begin Source data
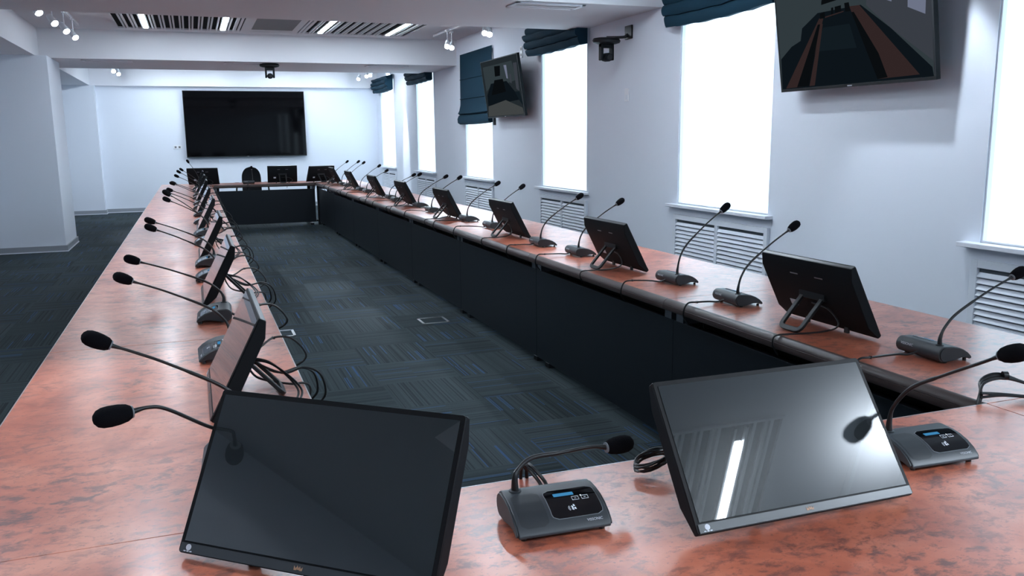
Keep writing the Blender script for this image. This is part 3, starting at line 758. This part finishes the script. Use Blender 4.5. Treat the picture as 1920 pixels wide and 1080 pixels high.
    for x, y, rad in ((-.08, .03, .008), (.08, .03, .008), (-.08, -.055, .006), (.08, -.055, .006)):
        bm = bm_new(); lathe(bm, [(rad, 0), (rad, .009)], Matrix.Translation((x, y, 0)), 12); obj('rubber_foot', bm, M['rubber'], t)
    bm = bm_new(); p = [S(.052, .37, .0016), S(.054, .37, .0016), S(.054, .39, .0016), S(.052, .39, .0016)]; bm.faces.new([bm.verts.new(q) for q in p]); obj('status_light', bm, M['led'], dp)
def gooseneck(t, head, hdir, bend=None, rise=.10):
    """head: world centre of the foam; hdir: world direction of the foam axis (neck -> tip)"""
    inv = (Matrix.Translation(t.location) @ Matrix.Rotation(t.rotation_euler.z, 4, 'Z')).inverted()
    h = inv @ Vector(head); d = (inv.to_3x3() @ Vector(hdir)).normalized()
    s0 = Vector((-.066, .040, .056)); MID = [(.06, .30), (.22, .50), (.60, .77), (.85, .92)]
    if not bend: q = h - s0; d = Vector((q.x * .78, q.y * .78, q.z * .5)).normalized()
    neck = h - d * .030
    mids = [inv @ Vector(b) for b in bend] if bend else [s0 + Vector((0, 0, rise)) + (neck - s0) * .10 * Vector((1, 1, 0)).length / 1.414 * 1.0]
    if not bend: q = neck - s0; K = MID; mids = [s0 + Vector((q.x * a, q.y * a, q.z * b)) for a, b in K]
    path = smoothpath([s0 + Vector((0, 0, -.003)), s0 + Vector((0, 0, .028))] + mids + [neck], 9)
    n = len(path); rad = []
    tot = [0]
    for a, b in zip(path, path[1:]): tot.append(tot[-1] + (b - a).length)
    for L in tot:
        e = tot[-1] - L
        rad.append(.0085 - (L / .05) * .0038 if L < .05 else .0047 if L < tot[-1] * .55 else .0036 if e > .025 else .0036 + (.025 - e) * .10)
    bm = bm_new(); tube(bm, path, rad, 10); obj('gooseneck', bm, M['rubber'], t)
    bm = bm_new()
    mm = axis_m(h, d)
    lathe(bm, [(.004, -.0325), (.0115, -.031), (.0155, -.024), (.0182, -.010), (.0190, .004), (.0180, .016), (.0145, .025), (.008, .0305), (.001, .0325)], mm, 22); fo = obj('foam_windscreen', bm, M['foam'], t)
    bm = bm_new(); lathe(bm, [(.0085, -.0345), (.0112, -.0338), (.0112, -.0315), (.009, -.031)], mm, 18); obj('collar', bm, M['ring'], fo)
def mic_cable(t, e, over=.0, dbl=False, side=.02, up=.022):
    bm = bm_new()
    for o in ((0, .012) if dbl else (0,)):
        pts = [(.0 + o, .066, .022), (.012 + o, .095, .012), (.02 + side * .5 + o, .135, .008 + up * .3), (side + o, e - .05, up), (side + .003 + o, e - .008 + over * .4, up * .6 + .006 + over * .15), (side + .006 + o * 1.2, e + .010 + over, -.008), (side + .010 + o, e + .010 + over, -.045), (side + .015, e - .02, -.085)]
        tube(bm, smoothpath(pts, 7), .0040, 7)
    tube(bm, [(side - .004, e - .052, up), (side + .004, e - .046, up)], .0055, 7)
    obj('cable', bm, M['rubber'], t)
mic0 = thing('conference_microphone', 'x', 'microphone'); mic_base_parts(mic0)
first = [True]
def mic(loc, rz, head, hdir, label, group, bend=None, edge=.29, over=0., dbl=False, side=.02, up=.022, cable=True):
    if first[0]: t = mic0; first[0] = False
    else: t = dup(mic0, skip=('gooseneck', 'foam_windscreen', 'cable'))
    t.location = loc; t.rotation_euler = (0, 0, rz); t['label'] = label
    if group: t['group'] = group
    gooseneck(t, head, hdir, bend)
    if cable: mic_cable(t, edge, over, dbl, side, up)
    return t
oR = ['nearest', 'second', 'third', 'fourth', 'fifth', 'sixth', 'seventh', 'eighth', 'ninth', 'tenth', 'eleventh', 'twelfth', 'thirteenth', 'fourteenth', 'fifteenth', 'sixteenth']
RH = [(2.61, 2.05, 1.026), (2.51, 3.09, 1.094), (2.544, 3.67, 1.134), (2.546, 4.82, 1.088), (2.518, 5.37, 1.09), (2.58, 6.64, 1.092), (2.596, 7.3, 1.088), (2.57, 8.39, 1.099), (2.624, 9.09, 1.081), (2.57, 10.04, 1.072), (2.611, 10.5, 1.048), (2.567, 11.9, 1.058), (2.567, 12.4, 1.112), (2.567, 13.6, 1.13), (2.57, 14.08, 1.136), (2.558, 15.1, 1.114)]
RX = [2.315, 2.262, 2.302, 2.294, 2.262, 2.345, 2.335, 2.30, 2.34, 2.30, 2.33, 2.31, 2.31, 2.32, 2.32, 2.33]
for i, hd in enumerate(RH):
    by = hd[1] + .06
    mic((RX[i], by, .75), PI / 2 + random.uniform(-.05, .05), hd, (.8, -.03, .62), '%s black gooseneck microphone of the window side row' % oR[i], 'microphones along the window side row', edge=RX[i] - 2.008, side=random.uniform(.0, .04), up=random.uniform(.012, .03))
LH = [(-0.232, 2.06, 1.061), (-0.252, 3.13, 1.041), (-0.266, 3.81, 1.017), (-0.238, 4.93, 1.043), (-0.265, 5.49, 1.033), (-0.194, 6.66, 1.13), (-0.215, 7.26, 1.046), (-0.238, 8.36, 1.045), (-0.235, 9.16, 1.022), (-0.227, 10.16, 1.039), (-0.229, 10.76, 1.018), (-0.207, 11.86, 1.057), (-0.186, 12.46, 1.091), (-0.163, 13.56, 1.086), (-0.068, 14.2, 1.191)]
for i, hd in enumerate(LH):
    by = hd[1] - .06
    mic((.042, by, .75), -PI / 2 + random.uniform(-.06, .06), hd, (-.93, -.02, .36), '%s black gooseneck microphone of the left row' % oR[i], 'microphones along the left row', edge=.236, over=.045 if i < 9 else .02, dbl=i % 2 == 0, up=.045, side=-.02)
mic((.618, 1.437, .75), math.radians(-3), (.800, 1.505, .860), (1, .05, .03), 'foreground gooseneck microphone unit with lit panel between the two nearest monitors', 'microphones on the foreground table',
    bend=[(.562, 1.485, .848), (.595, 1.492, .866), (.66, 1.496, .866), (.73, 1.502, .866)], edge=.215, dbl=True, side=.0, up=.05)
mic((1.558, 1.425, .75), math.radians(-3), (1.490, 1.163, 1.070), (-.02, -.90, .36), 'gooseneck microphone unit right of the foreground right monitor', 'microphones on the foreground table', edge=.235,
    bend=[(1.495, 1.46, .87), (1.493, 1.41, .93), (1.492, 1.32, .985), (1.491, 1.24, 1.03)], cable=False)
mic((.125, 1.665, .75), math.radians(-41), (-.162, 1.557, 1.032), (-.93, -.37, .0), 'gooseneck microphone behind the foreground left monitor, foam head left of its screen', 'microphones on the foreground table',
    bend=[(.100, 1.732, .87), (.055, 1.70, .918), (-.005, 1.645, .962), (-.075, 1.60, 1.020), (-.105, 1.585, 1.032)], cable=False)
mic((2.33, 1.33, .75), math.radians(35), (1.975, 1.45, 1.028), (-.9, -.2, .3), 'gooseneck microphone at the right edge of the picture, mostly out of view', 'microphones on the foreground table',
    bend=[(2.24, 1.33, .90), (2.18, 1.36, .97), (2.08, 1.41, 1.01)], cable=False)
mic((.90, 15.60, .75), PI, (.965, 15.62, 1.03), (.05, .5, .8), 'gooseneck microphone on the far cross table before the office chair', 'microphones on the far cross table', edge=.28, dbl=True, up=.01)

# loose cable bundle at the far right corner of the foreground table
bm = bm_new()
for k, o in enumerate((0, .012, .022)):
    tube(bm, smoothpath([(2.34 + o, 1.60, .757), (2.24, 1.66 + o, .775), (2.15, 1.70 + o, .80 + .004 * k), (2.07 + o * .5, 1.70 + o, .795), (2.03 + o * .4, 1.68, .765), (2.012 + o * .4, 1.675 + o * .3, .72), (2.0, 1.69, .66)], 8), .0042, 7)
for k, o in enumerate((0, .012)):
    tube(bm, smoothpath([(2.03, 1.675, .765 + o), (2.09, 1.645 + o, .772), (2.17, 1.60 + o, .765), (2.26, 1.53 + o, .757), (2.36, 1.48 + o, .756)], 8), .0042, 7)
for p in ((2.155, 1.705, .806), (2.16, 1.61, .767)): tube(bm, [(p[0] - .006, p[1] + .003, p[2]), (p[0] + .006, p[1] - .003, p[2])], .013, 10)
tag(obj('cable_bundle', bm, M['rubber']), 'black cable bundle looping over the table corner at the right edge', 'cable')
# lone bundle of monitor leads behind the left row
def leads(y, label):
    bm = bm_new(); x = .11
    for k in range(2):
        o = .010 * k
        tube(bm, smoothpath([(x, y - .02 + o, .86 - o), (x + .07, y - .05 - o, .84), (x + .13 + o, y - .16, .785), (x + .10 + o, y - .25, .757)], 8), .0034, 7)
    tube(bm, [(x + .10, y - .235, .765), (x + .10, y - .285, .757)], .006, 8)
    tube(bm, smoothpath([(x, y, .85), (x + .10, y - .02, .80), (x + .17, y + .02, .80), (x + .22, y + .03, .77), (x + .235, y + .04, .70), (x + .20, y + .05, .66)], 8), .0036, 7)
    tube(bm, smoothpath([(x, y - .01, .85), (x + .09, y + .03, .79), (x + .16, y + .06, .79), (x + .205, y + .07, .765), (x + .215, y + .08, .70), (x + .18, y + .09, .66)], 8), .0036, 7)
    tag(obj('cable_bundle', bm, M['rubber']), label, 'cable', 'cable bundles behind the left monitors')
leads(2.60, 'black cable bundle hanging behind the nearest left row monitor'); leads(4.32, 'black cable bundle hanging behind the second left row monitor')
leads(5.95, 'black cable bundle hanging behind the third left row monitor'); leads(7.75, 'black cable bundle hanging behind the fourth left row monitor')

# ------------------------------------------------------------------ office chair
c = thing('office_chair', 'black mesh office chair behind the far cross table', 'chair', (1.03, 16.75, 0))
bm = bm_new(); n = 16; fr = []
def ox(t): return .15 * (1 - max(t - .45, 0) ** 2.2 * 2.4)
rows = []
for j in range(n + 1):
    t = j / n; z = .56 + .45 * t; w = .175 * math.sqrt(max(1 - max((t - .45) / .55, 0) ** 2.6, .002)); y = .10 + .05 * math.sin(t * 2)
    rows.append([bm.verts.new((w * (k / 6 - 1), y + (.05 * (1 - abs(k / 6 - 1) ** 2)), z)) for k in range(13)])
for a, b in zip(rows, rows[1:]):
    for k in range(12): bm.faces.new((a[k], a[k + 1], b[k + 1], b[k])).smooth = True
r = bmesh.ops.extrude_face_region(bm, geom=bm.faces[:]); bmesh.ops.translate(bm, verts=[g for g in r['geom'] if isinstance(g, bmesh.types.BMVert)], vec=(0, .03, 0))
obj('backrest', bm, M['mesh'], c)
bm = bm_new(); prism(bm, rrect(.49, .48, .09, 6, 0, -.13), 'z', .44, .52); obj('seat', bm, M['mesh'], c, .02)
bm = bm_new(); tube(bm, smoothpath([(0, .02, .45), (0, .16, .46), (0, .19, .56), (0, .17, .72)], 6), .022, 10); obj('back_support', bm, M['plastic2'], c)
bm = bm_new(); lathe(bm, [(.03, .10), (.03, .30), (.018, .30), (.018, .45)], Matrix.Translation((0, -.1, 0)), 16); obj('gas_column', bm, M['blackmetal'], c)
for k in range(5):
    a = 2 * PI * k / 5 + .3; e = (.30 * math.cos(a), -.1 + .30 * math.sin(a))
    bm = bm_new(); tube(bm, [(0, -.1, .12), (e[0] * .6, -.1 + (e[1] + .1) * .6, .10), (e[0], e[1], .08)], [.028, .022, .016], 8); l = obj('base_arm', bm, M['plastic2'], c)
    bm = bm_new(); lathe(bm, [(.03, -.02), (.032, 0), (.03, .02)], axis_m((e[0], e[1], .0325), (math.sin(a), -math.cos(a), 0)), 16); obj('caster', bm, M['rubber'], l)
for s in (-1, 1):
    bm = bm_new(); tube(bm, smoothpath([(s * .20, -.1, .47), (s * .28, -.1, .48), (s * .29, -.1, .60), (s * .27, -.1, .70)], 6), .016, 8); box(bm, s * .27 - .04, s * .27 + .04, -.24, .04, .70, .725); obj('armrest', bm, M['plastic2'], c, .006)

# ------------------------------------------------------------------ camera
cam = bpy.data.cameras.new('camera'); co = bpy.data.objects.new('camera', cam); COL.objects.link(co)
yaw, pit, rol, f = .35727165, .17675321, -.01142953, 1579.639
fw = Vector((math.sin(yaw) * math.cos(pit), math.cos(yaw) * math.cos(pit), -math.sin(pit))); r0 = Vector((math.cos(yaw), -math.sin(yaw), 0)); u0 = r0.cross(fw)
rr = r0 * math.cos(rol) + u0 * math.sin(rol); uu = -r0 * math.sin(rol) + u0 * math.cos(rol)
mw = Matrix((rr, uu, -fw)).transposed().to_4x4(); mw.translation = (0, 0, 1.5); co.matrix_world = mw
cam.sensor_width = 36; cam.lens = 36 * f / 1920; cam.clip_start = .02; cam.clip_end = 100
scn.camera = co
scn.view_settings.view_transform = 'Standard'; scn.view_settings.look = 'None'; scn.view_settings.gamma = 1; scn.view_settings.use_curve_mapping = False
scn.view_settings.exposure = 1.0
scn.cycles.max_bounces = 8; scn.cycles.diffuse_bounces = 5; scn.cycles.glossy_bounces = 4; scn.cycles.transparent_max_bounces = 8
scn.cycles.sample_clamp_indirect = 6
end Source data
Set task
Identify each line of the material where the word "picture" shows up, and copy it.

Response to the task
Keep writing the Blender script for this image. This is part 3, starting at line 758. This part finishes the script. Use Blender 4.5. Treat the picture as 1920 pixels wide and 1080 pixels high.
mic((2.33, 1.33, .75), math.radians(35), (1.975, 1.45, 1.028), (-.9, -.2, .3), 'gooseneck microphone at the right edge of the picture, mostly out of view', 'microphones on the foreground table',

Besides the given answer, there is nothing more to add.